Answer for (i)Answer for (ii)Answer for (iii)

$$n^{{\log }_{b}a}=n^{{\log }_{3}9}=n^2>n$$

so

$$f(n)=n=O(n^{{\log }_{b}a})$$

which is (i) of Master Theorem. So $T(n)=\mathrm{\Theta }(n^2)$.

$$n^{{\log }_{b}a}=n^{{\log }_{3/2}1}=n^0=1$$

so

$$f(n)=1=\mathrm{\Theta }(1)=\mathrm{\Theta }(n^{{\log }_{b}a})$$

which is (ii) of Master Theorem. So $T(n)=\mathrm{\Theta }(\log n)$.

$$n^{{\log }_{b}a}=n^{{\log }_{4}3}<n^1<n\lg n$$

which does not satisfy (i), (ii) of Master Theorem, so we need to confirm if it satisfies the regularity condition of (iii) in Master Theorem. Notice that

$$af(n/b)=3\frac{n}{4}\lg \left(\frac{n}{4}\right)$$

So if we choose $c=3/4$, then

$$af(n/b)\le cf(n),\mathrm{\forall }n\ge 1$$

So it satisfies (iii) of Master Theorem. Thus time cost $T(n)=\mathrm{\Theta }(n\log n)$

Notice that there exists gap between (i) and (ii) in Master Theorem, cause some function may not satisfy $\epsilon$. There also exsits a gap between (i) and (ii) in Master Theorem, cause the regularity condition.
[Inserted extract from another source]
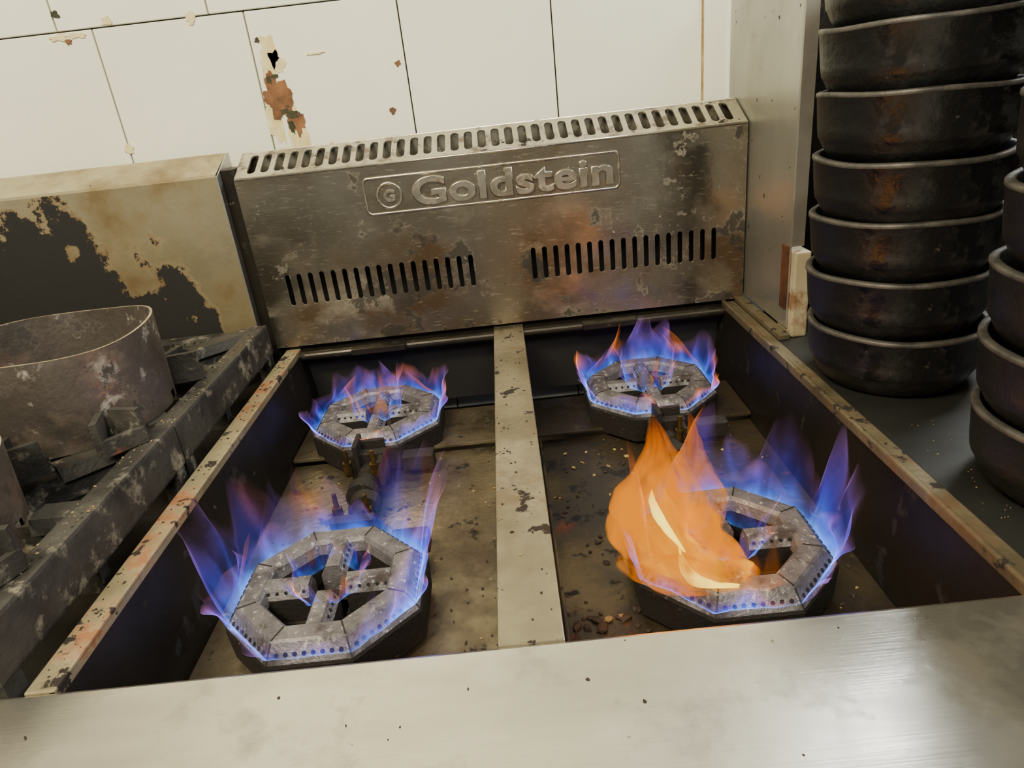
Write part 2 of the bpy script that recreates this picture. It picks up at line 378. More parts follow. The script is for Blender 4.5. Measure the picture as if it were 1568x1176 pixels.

Q2. Solve for time cost $T(n)$ in the following situation

(i) $T(n)=2T(n/2)+n\lg n$

(ii) $T(n)=T(n/2)+n(2-\cos n\pi )$

Answer

The above two could not be solved by Master Theorem. We have to use recursive tree.

Divide & Conquer

• 二分搜索

C++

BinarySearch(A, x)
    left, right = 0, len(A)-1

    while left<=right:
        mid = (left+right)/2
        if(x==A[mid]):
            return mid;
        else if (A[mid]<x):
            left = mid+1;
        else if (A[mid]>x):
            right = mid-1;

    return -1;

time cost $O(logn)$, space cost $O(1)$.

C++

BinarySearch(A, x, left, right)
    if left> right:
        return -1;

    mid = (left+right)/2;

    if(A[mid]==x):
        return mid;
    else if (A[mid]<x):
        return BinarySearch(A,x, mid+1,right);
    else if (A[mid]>x):
        return BinarySearch(A,x, left, mid-1);

time cost $O(logn)$, space cost $O(logn)$.